Steinberg Midex

Atari introduced a whole new generation of computer users to music making towards the end of the Eighties with its game-changing ST line, the first to feature an integrated MIDI interface. Developing DEM (Data Entry Management) music-making software, Manfred Rürup and Charlie Steinberg’s Hamburg-based company Steinberg pioneered computer sequencing on the Atari ST with Cubase, but it soon became apparent that a single MIDI input was sufficient for many. Midex was supposed to solve this problem and also provide both manufacturer and user with several slots for the then-typical copy protection keys in the form of four additional 40-pin ROM ports. With Midex, it was possible to run up to four programs on one computer at the same time.

Midex was plugged into the side of the Atari computer case. The basic body is an elongated block housing the four key slots. The additional four MIDI outputs dock from the side/top and are inclined into the main body. The rounded edges of the penetrating part of the housing symbolise a visual connection to the (round) MIDI connector, while the basic body in its angular design takes up the style of the (SCSI) interfaces for the software dongles. The MIDI outputs are therefore clearly separated from the two MIDI inputs, which are located on the left side of the basic housing. The cable routing of the MIDI outputs is directed towards the sound generators while the two inputs are located front left on the basic housing — towards the (master) keyboard/controller units. 

Midex was docked to the left side of the Atari 1040ST and to the rear of the more professional Mega ST series that had followed. The designated plug-in shoe was locked by a snap-mechanism. The black latch, which is also made of plastic, sits on top of the case and stands out clearly from the plastic case, which is otherwise kept in red. On the left side is the product name, including its function.

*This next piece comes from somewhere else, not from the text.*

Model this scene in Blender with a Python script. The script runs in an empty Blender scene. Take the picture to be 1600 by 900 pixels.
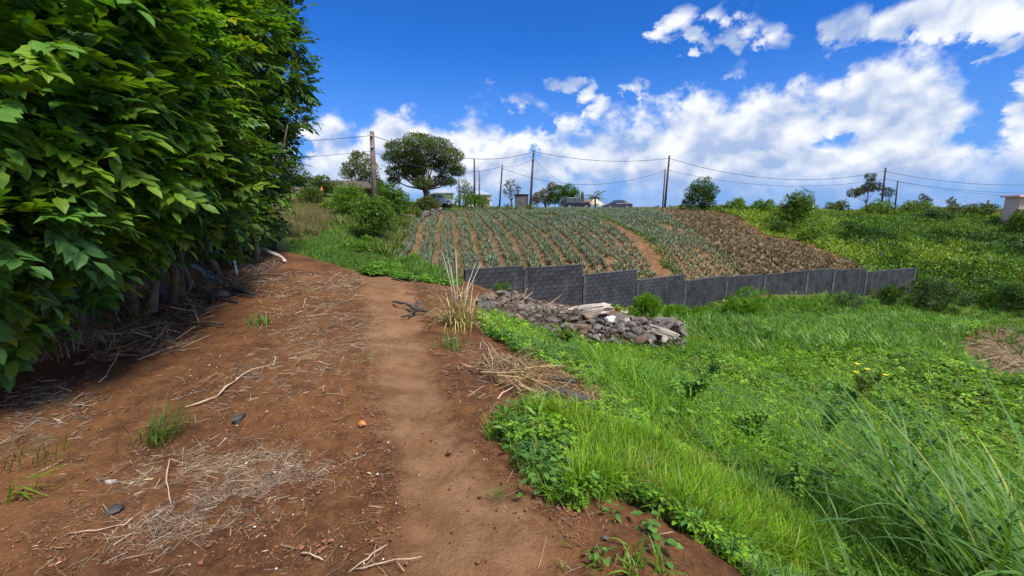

The grooved area to the right indicates the pressure point for releasing the locking and decoupling from the computer.

Like all my early designs, Midex was drawn purely on paper — from first sketch ideas to carefully executed renderings, which were presented to the development team backed by Wolfgang Düren (Waldorf Electronics) and Manfred Rürup (Steinberg). Model making came at the end of the creative process, a photo of which was then taken by Ralf Häselich. From the model I then derived the technical drawings, which were to serve as a template for the plastic mould-making process. During the production of the drawings, based on a healthy half-knowledge from freshly-finished industrial design studies, I watched the fall of the Berlin Wall and the opening of the GDR (German Democratic Republic) on television.

When we received the first plastic moulds for approval, I was horrified to discover that the docking height of the Atari 1040ST and Mega ST differed by a few millimeters and we had to make a revision to the expensive plastic mould construction. Consequently, Wolfgang cut my salary for 14 months! Seriously, he did not. Nevertheless, I felt bad because I had not made sufficient allowance for this important detail.